You'd need some sort of physical real-time clock combined with the memory storing the material, which wipes it after a given time. Maybe even a physical medium which degrades over time[3] could work, but that could be foiled by controlling the environmental conditions (inert gas atmosphere to avoid oxidation, cold temps to slow electron migration, etc).

There's a couple of interesting physical-security related links in a comment of mine from the other week: http://news.ycombinator.com/item?id=2932492

My personal approach would be something like providing an incredibly locked-down laptop/netbook (https://grepular.com/Protecting_a_Laptop_from_Simple_and_Sop... would be a good start), but with additional physical security improvements (battery/big caps wired directly to HDD and RAM via a set of tamper switches[1], disabling all IO ports in software and filling them with epoxy / disconnecting internally) You could then wire in an RTC to the same system, as well as perhaps using a GPS receiver to verify the time (Yes, you could jam/spoof GPS signals if you knew to expect them, but that's still raising the bar).

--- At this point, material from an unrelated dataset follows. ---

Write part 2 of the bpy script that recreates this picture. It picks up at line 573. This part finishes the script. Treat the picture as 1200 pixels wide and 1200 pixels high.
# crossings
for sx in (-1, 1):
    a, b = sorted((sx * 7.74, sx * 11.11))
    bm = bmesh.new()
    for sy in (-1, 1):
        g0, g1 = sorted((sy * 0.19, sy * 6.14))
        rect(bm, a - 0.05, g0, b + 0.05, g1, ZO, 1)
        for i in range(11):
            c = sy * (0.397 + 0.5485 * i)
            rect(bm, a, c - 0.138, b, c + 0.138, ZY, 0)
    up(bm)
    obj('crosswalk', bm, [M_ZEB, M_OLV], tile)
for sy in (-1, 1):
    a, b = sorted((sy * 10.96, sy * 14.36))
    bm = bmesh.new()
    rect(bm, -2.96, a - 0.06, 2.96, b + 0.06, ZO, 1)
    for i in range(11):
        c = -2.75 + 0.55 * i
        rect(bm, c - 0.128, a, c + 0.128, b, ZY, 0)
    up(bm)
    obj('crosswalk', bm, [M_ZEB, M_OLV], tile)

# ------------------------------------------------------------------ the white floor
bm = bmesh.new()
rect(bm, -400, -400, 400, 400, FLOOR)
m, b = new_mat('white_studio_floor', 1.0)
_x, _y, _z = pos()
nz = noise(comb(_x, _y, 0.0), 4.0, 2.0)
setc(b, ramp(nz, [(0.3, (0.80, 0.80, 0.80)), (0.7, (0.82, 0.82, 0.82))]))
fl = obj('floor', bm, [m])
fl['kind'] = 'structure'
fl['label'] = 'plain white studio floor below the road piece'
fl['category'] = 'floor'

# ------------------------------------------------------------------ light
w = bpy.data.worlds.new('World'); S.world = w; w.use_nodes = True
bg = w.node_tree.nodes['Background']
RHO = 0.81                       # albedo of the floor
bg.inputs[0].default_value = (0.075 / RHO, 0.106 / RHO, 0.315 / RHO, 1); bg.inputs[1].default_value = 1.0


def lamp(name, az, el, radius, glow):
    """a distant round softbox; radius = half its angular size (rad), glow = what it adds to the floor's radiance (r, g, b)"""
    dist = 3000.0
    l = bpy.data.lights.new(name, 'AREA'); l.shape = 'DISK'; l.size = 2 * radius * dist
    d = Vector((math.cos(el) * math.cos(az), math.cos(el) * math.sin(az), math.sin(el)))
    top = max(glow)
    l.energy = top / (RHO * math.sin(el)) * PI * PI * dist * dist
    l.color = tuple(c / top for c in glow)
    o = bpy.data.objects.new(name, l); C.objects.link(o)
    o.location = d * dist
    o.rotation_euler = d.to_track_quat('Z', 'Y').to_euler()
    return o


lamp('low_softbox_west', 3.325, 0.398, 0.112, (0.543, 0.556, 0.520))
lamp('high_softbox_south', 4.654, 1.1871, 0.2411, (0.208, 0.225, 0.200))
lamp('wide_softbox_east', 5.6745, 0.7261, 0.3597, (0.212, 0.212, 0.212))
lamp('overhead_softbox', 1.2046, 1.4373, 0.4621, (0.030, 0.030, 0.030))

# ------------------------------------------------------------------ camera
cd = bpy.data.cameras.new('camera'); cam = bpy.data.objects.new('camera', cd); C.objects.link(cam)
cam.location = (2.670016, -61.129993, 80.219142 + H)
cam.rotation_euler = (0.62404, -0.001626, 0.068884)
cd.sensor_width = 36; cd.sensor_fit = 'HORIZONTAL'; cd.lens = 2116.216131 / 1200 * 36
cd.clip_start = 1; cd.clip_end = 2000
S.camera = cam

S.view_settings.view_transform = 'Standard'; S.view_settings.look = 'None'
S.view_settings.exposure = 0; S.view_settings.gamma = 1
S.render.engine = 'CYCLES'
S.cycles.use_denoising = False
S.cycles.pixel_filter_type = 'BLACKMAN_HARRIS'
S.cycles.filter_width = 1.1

One final approach would be to have some other trusted party/system which remains in your control, and have some challenge/response auth which you can disable/destroy after a fixed time.

To conclude, I can't see any way to build time-limited encryption without some external trusted authority or some trusted physical infrastructure.

[1] Not just physical switches, but as many things as you can come up with: Light sensors, pressure sensors (especially if you can gas-seal the enclosure and keep it at elevated/vacuum pressures), temperature to avoid cooling attacks, resistive/optic-fibre security meshes. Another amusing idea would be to use a GPS receiver to ensure that data can only be viewed from a given physical location[2].

[2] This gets used in _Distress_ by Greg Egan, although I'd thought about it myself long before reading the book.

Edit:

[3] I just remembered about Flexplay (https://secure.wikimedia.org/wikipedia/en/wiki/Flexplay), which was a DVD scheme based on oxidation to time-limit their use as one-shot rentals.

2 comments

The only way to time-limit data would be to find some kind of cryptographic function which can't be parallelized, requires a certain amount of work, and then make assumptions about the speed with which this could be done based on resources available to an attacker. You could at least set a lower bound for time given likely resources. I find it highly unlikely that even national technical means include general purpose reconfigurable logic much faster than 50x the open state of the art; if your problems keep changing, reconfigurable logic is going to be needed.

The key is to have lots of problems nested together, which must be solved in series.

Computers scale a lot better than people, so something which required a human to try to solve a puzzle to get a key, then use that key to decrypt the next puzzle, and so on, probably has better characteristics.

A trusted third party or tamper-resistant hardware is far more practical.

Indeed, it seems something like a dongle that kept its own clock would be required to implement this in a way that couldn't be circumvented merely by setting your PC's clock back. The firmware could wipe as soon as the clock in the device hits time X; if you distribute these close enough to X, even an experienced hacker would be unable to get around the deletion without destroying the whole device.

Alternatively, this dongle could contain the necessary private key to decrypt the file instead of the data itself, or another component required to unlock the data a la RSA SecurID.

I would be greatly interested to see relatively secure self-destructing USB sticks.

Of course the user could just videotape the screen and page-down through all of the sensitive data to record it, rendering the exercise pointless.

The first guy was right, it's impossible. Certain very narrow bits of it could be accomplished, but not any real-world goals anyone could have.

Obviously someone interested in copying the data at whatever cost will be able to do it, but that's not the use case pertinent to this story. This would not be designed to taunt your enemies, but rather ensure security of data in the hands of individuals who may not understand how to handle it properly.

The Guardian was operating under a grievous misunderstanding about the nature of the encrypted data, but from my vantage point I don't see that they operated out of intentional malice. If you are distributing data to compliant parties and just want to ensure a tidy cleanup to prevent mishandling or theft, something like this definitely could be useful.